Return the records exactly as they are.

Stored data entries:
+++
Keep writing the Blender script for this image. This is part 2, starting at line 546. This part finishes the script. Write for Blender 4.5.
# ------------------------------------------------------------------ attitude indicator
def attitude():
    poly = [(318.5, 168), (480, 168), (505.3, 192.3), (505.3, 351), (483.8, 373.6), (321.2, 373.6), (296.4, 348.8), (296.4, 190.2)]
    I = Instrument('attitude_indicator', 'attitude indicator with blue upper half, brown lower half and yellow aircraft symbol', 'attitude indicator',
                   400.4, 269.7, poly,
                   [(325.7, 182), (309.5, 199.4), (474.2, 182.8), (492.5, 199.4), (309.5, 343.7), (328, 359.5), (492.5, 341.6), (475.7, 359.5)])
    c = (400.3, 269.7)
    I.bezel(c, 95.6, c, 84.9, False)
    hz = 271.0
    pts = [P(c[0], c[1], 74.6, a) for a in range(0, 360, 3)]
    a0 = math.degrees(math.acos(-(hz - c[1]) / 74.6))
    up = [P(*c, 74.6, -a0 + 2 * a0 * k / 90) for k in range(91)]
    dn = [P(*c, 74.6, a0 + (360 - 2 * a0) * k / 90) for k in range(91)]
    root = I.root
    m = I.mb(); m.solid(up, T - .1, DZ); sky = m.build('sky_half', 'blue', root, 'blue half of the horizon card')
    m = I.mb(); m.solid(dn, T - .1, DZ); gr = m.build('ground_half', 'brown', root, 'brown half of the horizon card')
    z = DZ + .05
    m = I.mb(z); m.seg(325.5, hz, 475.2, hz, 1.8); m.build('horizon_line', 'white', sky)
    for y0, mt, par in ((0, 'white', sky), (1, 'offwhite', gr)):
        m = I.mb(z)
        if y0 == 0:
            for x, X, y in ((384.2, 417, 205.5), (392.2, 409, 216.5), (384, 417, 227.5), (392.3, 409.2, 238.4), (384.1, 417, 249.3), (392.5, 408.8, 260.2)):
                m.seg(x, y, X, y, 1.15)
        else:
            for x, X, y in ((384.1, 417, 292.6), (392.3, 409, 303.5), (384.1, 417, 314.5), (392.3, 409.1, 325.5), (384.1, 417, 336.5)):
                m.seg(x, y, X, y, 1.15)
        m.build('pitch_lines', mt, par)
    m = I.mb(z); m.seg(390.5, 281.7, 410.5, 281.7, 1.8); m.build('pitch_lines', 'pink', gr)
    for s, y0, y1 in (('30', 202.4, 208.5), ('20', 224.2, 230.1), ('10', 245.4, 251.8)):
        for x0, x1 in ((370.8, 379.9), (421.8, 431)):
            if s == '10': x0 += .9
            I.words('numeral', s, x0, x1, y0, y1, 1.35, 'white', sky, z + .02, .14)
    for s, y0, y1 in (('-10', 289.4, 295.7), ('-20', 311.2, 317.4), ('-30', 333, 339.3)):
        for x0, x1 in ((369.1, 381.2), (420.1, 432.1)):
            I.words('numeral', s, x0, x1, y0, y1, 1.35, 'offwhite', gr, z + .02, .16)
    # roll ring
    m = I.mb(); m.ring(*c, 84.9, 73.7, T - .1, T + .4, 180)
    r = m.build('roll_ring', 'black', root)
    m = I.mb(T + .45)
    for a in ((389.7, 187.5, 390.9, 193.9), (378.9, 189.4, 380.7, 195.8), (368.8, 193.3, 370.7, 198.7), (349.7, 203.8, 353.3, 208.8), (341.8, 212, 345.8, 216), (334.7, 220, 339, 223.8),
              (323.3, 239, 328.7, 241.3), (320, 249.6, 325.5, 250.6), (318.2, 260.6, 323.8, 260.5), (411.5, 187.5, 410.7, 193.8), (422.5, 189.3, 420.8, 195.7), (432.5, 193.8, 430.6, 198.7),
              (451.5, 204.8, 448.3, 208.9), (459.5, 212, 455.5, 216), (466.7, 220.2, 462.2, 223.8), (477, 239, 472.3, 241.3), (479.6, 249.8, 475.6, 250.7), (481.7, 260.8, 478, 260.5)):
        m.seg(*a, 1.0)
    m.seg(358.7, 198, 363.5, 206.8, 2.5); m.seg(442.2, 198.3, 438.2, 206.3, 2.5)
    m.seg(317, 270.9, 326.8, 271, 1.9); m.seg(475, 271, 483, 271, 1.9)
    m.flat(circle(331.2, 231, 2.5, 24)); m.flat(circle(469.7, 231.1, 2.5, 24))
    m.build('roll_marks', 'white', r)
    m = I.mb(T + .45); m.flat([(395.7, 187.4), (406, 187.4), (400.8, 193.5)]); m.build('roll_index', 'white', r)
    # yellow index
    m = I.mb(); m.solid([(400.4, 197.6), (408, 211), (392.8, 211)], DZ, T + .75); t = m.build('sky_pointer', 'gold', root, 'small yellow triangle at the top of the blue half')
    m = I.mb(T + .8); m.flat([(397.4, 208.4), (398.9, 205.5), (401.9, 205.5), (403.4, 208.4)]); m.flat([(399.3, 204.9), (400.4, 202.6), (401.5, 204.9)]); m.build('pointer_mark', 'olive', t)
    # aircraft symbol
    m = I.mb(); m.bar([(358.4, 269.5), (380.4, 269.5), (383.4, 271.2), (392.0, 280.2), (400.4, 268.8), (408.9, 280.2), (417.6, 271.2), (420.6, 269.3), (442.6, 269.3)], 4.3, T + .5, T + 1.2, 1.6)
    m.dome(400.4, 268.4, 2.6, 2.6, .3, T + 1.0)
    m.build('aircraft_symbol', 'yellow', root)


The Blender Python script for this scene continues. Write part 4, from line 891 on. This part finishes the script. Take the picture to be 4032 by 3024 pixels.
+++
[PROBLEM SOLUTION]
Keep writing the Blender script for this image. This is part 2, starting at line 546. This part finishes the script. Write for Blender 4.5.
# ------------------------------------------------------------------ attitude indicator
def attitude():
    poly = [(318.5, 168), (480, 168), (505.3, 192.3), (505.3, 351), (483.8, 373.6), (321.2, 373.6), (296.4, 348.8), (296.4, 190.2)]
    I = Instrument('attitude_indicator', 'attitude indicator with blue upper half, brown lower half and yellow aircraft symbol', 'attitude indicator',
                   400.4, 269.7, poly,
                   [(325.7, 182), (309.5, 199.4), (474.2, 182.8), (492.5, 199.4), (309.5, 343.7), (328, 359.5), (492.5, 341.6), (475.7, 359.5)])
    c = (400.3, 269.7)
    I.bezel(c, 95.6, c, 84.9, False)
    hz = 271.0
    pts = [P(c[0], c[1], 74.6, a) for a in range(0, 360, 3)]
    a0 = math.degrees(math.acos(-(hz - c[1]) / 74.6))
    up = [P(*c, 74.6, -a0 + 2 * a0 * k / 90) for k in range(91)]
    dn = [P(*c, 74.6, a0 + (360 - 2 * a0) * k / 90) for k in range(91)]
    root = I.root
    m = I.mb(); m.solid(up, T - .1, DZ); sky = m.build('sky_half', 'blue', root, 'blue half of the horizon card')
    m = I.mb(); m.solid(dn, T - .1, DZ); gr = m.build('ground_half', 'brown', root, 'brown half of the horizon card')
    z = DZ + .05
    m = I.mb(z); m.seg(325.5, hz, 475.2, hz, 1.8); m.build('horizon_line', 'white', sky)
    for y0, mt, par in ((0, 'white', sky), (1, 'offwhite', gr)):
        m = I.mb(z)
        if y0 == 0:
            for x, X, y in ((384.2, 417, 205.5), (392.2, 409, 216.5), (384, 417, 227.5), (392.3, 409.2, 238.4), (384.1, 417, 249.3), (392.5, 408.8, 260.2)):
                m.seg(x, y, X, y, 1.15)
        else:
            for x, X, y in ((384.1, 417, 292.6), (392.3, 409, 303.5), (384.1, 417, 314.5), (392.3, 409.1, 325.5), (384.1, 417, 336.5)):
                m.seg(x, y, X, y, 1.15)
        m.build('pitch_lines', mt, par)
    m = I.mb(z); m.seg(390.5, 281.7, 410.5, 281.7, 1.8); m.build('pitch_lines', 'pink', gr)
    for s, y0, y1 in (('30', 202.4, 208.5), ('20', 224.2, 230.1), ('10', 245.4, 251.8)):
        for x0, x1 in ((370.8, 379.9), (421.8, 431)):
            if s == '10': x0 += .9
            I.words('numeral', s, x0, x1, y0, y1, 1.35, 'white', sky, z + .02, .14)
    for s, y0, y1 in (('-10', 289.4, 295.7), ('-20', 311.2, 317.4), ('-30', 333, 339.3)):
        for x0, x1 in ((369.1, 381.2), (420.1, 432.1)):
            I.words('numeral', s, x0, x1, y0, y1, 1.35, 'offwhite', gr, z + .02, .16)
    # roll ring
    m = I.mb(); m.ring(*c, 84.9, 73.7, T - .1, T + .4, 180)
    r = m.build('roll_ring', 'black', root)
    m = I.mb(T + .45)
    for a in ((389.7, 187.5, 390.9, 193.9), (378.9, 189.4, 380.7, 195.8), (368.8, 193.3, 370.7, 198.7), (349.7, 203.8, 353.3, 208.8), (341.8, 212, 345.8, 216), (334.7, 220, 339, 223.8),
              (323.3, 239, 328.7, 241.3), (320, 249.6, 325.5, 250.6), (318.2, 260.6, 323.8, 260.5), (411.5, 187.5, 410.7, 193.8), (422.5, 189.3, 420.8, 195.7), (432.5, 193.8, 430.6, 198.7),
              (451.5, 204.8, 448.3, 208.9), (459.5, 212, 455.5, 216), (466.7, 220.2, 462.2, 223.8), (477, 239, 472.3, 241.3), (479.6, 249.8, 475.6, 250.7), (481.7, 260.8, 478, 260.5)):
        m.seg(*a, 1.0)
    m.seg(358.7, 198, 363.5, 206.8, 2.5); m.seg(442.2, 198.3, 438.2, 206.3, 2.5)
    m.seg(317, 270.9, 326.8, 271, 1.9); m.seg(475, 271, 483, 271, 1.9)
    m.flat(circle(331.2, 231, 2.5, 24)); m.flat(circle(469.7, 231.1, 2.5, 24))
    m.build('roll_marks', 'white', r)
    m = I.mb(T + .45); m.flat([(395.7, 187.4), (406, 187.4), (400.8, 193.5)]); m.build('roll_index', 'white', r)
    # yellow index
    m = I.mb(); m.solid([(400.4, 197.6), (408, 211), (392.8, 211)], DZ, T + .75); t = m.build('sky_pointer', 'gold', root, 'small yellow triangle at the top of the blue half')
    m = I.mb(T + .8); m.flat([(397.4, 208.4), (398.9, 205.5), (401.9, 205.5), (403.4, 208.4)]); m.flat([(399.3, 204.9), (400.4, 202.6), (401.5, 204.9)]); m.build('pointer_mark', 'olive', t)
    # aircraft symbol
    m = I.mb(); m.bar([(358.4, 269.5), (380.4, 269.5), (383.4, 271.2), (392.0, 280.2), (400.4, 268.8), (408.9, 280.2), (417.6, 271.2), (420.6, 269.3), (442.6, 269.3)], 4.3, T + .5, T + 1.2, 1.6)
    m.dome(400.4, 268.4, 2.6, 2.6, .3, T + 1.0)
    m.build('aircraft_symbol', 'yellow', root)


The Blender Python script for this scene continues. Write part 4, from line 891 on. This part finishes the script. Take the picture to be 4032 by 3024 pixels.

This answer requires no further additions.